The Mutitjulu leases are based on a relatively recent 2015 amendment to the section township leasing and EDTL provisions (link here) which has the effect of allowing the EDTL to receive a sublease (from the Director of National Parks who holds a lease from the traditional owners) and ultimately for the sublease to be transferred and held by a local Aboriginal corporation rather than the Commonwealth statutory entity, the EDTL.

The design problem I foresee arising from the new ‘historic’ policy is that while the lease to an Aboriginal corporation may overcome the transaction cost and queuing cost issues, in order to sign up the land councils and relevant traditional owners, the Federal Government has given away an element of tenure security which may well make the difference between whether a bank or other financier will lend or not.

In particular, the bank’s recourse to its funds over time is dependent on the robustness of the market for the relevant sublease.

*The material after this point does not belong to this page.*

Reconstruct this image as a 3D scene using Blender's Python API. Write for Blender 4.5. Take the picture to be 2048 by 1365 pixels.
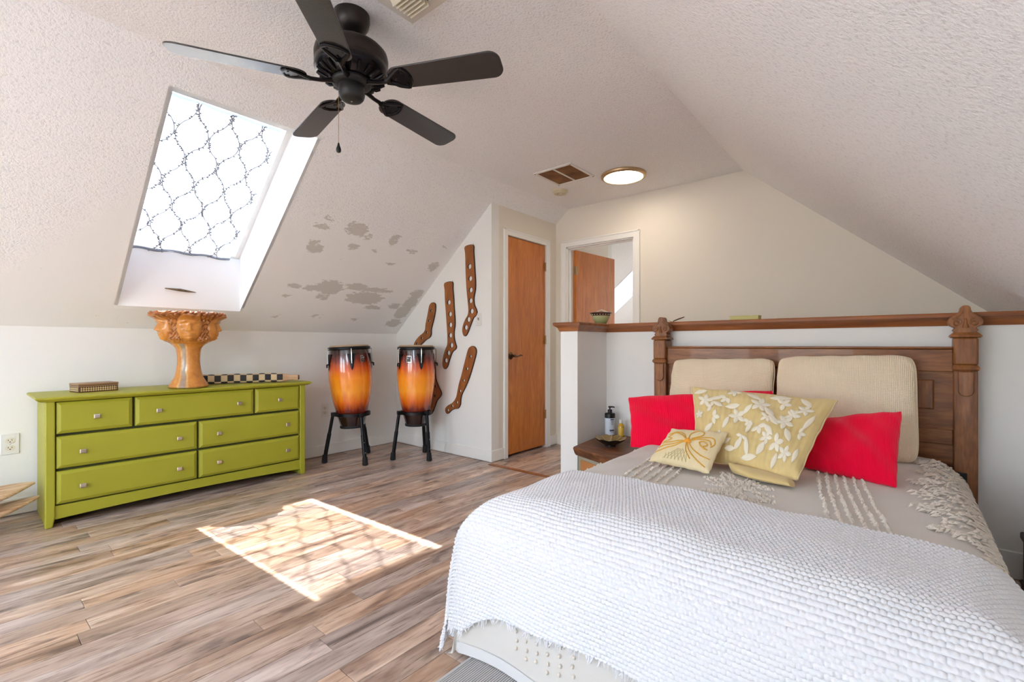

This in turn is a function of the term of the sublease, the level of demand for the lease from other potential leaseholders, and crucially, to the robustness of the corporate governance of the owner of the headlease.

To the extent that there is a possibility that a corporation will go into administration or insolvency, there is a possibility that the sublessee’s landlord may change and along with that the approach to administering the sublease terms and conditions, both in formal and informal terms. While a bank has formal certainty that the sublease terms will be honoured by any new headlease owner, the practical  realities are that potential lenders will no longer have the security and confidence provided by the knowledge that the headlease is being administered by a government entity.

To take an example from the mainstream, Canberra residential leases are 99 years, with the underlying title being held by an ACT Government entity. Canberra residents assume that future governments will always renew the leases because they are subject to democratic pressures which would make any alternative approach politically suicidal. Were Canberra’s residential leases granted by a private sector corporation, with none of the democratic pressures facing governments, unknown future Board composition, and unknown future shareholders, it seems likely both that Canberra residents would feel much less secure about their leases (and prices would reflect that) and banks would likely adopt a more risk averse approach to lending funds secured by those leases.

Time will tell whether my concerns about the current Government’s ‘historic’ reforms are borne out in the real world. It is however ironic that it was the former Labor Government which stood its ground on this issue against sustained pressure from the two major land councils, whereas the Liberal National Party Government currently in office, and traditionally much more focussed on driving economic reform on Aboriginal land, has taken the course of least resistance.

Of course, compromise is the sine qua non of politics. However, the art of politics, and especially the art of effective policy reform, lies in knowing when to compromise and when to stand firm.

The risk here is that notwithstanding the fact that the township lease provisions continue to address transaction and queuing costs, the failure to provide absolute certainty to potential lenders will deter such lending, with the result that the systemic reform opportunities inherent in township leasing will not be grasped. These risks will be exacerbated if the Tiwi and Anandilyakwa people decide (or are persuaded) that they too wish to remove the EDTL from their existing township leases.

The case by case negotiation of township leases occurs slowly, with only eight completed in the last ten years. It may well be another decade or more before it becomes apparent whether the compromise adopted by the current Government to kick start the take up of these leases has been successful or not. The risk, indeed in my view the likelihood, is that it will constrain access to mortgage finance on remote communities which adopt the compromise model, and consequently will continue to make commercial and residential investment in these places extremely difficult. If I am right, Aboriginal people will be the losers, and the compromise will be seen to be ‘historic’ for all the wrong reasons.